**Goal of the exercise:** Reproduce exactly the lines below, from the first one through the line containing "bistro_chair(-30.95, 41.2, 1.2, 'black", and omit any pictures.

(Scene modeling code data)
__________
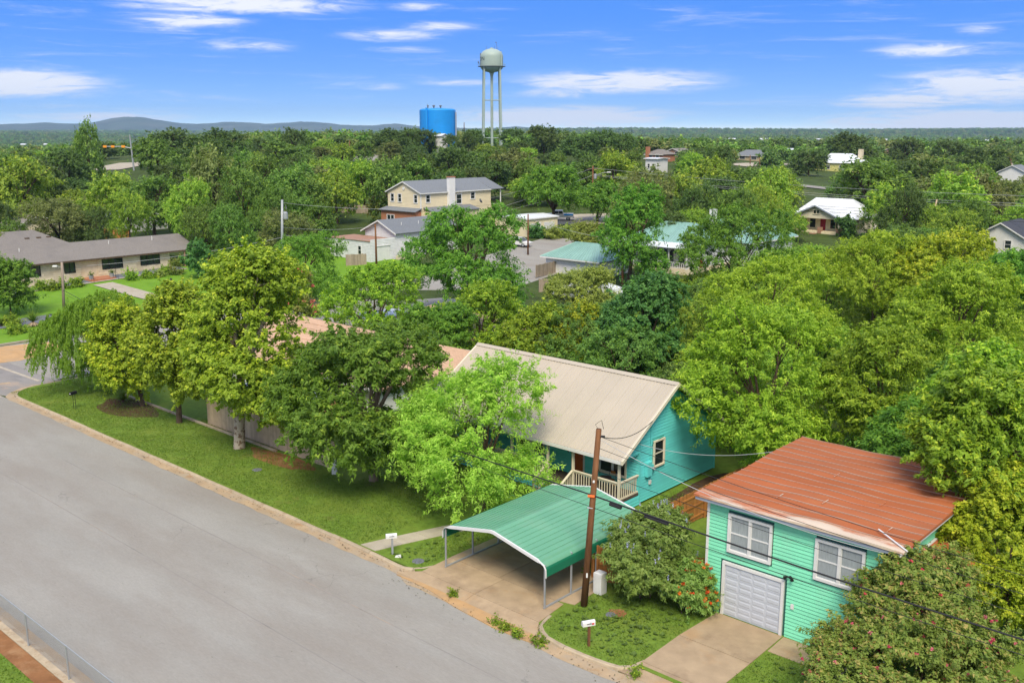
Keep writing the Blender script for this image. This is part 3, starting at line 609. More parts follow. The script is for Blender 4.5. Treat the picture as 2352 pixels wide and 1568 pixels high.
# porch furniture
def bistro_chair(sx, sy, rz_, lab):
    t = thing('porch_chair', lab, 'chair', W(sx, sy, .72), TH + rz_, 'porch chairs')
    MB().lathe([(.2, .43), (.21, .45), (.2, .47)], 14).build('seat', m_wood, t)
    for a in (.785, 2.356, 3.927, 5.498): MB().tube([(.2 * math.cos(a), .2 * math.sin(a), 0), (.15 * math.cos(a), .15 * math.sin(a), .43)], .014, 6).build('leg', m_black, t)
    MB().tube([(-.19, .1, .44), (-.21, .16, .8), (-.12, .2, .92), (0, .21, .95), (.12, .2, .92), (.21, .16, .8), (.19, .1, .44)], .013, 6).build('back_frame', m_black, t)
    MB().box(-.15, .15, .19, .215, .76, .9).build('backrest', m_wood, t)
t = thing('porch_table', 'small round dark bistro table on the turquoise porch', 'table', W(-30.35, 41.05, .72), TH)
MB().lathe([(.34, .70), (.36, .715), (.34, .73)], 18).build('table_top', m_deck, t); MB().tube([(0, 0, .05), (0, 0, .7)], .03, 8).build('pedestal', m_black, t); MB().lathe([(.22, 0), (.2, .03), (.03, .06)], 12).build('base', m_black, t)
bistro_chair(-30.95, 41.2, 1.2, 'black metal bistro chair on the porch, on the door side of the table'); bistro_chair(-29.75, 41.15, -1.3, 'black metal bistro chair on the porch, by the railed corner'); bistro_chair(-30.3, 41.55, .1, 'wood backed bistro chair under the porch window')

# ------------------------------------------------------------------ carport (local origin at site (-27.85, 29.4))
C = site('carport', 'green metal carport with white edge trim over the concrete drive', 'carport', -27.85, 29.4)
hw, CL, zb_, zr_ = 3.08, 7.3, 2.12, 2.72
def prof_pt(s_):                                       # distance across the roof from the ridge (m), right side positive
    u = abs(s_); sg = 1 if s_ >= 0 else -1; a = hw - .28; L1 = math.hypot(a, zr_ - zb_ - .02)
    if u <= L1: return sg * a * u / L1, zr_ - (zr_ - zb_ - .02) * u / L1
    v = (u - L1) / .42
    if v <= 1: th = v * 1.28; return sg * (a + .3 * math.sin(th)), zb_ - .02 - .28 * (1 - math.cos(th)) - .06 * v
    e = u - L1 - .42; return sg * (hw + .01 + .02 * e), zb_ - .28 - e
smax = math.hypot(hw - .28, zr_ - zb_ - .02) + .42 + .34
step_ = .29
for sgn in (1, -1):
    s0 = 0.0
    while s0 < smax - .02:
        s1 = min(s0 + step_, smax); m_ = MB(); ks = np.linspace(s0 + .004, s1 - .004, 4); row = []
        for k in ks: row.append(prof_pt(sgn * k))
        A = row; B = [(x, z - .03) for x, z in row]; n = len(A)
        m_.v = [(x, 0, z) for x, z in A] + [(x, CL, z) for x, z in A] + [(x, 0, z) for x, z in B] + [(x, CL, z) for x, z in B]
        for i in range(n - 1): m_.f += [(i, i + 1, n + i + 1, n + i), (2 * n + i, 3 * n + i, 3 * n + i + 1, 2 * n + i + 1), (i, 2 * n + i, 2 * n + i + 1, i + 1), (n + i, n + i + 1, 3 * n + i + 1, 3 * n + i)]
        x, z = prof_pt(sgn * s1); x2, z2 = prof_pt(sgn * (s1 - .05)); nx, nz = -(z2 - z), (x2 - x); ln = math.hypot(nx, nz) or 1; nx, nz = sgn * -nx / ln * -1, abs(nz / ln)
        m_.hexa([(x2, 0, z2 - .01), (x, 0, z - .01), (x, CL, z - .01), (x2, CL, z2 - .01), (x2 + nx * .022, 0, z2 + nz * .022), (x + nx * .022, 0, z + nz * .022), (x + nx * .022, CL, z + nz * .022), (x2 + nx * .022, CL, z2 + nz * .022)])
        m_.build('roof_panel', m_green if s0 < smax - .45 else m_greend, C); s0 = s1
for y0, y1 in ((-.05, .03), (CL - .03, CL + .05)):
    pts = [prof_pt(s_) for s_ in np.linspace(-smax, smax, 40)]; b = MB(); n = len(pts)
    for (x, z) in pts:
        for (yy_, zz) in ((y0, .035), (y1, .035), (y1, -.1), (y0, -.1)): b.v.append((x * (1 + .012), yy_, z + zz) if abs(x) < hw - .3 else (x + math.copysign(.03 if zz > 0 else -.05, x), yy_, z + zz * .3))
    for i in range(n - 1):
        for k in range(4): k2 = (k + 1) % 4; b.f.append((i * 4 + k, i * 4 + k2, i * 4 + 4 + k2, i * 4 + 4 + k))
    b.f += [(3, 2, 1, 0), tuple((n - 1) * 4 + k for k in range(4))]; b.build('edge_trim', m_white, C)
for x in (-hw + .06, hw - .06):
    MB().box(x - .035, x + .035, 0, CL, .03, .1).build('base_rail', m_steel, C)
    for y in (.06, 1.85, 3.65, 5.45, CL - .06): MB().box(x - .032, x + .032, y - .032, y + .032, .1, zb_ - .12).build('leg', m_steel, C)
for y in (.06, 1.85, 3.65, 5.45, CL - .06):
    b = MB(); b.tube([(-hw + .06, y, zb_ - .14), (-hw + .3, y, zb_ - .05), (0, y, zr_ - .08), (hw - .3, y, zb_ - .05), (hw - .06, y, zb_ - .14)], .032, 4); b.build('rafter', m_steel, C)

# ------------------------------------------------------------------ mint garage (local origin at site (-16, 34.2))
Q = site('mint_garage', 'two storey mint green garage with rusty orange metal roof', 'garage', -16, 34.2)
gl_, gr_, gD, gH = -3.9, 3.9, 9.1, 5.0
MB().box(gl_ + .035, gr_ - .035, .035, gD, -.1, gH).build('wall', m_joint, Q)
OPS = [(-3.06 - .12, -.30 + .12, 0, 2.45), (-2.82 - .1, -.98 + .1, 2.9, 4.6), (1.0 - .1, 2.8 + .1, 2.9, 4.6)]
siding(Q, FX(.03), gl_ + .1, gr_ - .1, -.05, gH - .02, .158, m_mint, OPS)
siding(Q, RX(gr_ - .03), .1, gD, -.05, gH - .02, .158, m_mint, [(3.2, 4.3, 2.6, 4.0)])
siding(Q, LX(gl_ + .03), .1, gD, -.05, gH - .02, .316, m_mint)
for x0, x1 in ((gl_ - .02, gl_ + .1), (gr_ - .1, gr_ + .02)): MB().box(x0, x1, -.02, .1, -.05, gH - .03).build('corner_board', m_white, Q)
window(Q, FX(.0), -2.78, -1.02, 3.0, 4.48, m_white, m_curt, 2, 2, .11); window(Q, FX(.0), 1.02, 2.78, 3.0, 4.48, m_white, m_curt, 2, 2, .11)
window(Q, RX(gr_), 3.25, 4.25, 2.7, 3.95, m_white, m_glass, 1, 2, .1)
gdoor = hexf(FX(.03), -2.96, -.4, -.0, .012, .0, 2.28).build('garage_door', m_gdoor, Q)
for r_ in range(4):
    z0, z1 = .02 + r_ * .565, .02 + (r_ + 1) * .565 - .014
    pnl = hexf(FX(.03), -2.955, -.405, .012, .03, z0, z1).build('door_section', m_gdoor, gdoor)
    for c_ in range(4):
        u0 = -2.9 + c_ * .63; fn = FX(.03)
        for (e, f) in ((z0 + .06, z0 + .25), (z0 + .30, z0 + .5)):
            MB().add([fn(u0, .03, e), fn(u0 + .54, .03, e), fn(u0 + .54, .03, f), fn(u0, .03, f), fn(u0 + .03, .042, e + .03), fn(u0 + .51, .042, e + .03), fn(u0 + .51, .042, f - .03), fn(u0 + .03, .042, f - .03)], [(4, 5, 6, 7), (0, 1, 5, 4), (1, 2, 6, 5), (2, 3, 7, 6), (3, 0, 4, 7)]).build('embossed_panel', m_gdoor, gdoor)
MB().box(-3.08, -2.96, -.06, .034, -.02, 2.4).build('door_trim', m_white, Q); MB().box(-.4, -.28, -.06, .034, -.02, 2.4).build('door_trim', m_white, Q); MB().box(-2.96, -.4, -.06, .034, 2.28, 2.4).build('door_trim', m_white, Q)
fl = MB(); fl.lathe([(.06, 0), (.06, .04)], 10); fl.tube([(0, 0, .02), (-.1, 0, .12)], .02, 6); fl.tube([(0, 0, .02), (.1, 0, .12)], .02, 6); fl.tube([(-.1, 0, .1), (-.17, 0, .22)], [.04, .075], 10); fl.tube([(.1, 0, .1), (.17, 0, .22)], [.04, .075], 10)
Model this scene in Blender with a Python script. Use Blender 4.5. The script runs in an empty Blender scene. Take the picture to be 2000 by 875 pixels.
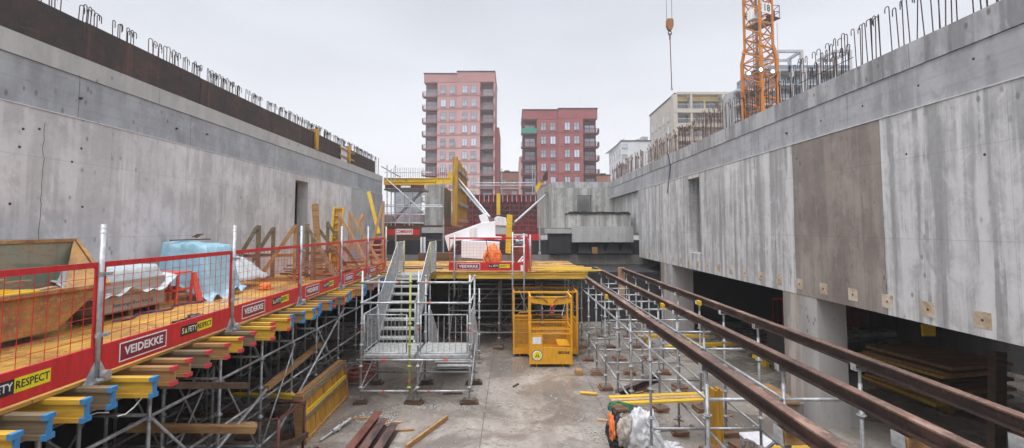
__________
**Problem solution:**
Keep writing the Blender script for this image. This is part 3, starting at line 609. More parts follow. The script is for Blender 4.5. Treat the picture as 2352 pixels wide and 1568 pixels high.
# porch furniture
def bistro_chair(sx, sy, rz_, lab):
    t = thing('porch_chair', lab, 'chair', W(sx, sy, .72), TH + rz_, 'porch chairs')
    MB().lathe([(.2, .43), (.21, .45), (.2, .47)], 14).build('seat', m_wood, t)
    for a in (.785, 2.356, 3.927, 5.498): MB().tube([(.2 * math.cos(a), .2 * math.sin(a), 0), (.15 * math.cos(a), .15 * math.sin(a), .43)], .014, 6).build('leg', m_black, t)
    MB().tube([(-.19, .1, .44), (-.21, .16, .8), (-.12, .2, .92), (0, .21, .95), (.12, .2, .92), (.21, .16, .8), (.19, .1, .44)], .013, 6).build('back_frame', m_black, t)
    MB().box(-.15, .15, .19, .215, .76, .9).build('backrest', m_wood, t)
t = thing('porch_table', 'small round dark bistro table on the turquoise porch', 'table', W(-30.35, 41.05, .72), TH)
MB().lathe([(.34, .70), (.36, .715), (.34, .73)], 18).build('table_top', m_deck, t); MB().tube([(0, 0, .05), (0, 0, .7)], .03, 8).build('pedestal', m_black, t); MB().lathe([(.22, 0), (.2, .03), (.03, .06)], 12).build('base', m_black, t)
bistro_chair(-30.95, 41.2, 1.2, 'black metal bistro chair on the porch, on the door side of the table'); bistro_chair(-29.75, 41.15, -1.3, 'black metal bistro chair on the porch, by the railed corner'); bistro_chair(-30.3, 41.55, .1, 'wood backed bistro chair under the porch window')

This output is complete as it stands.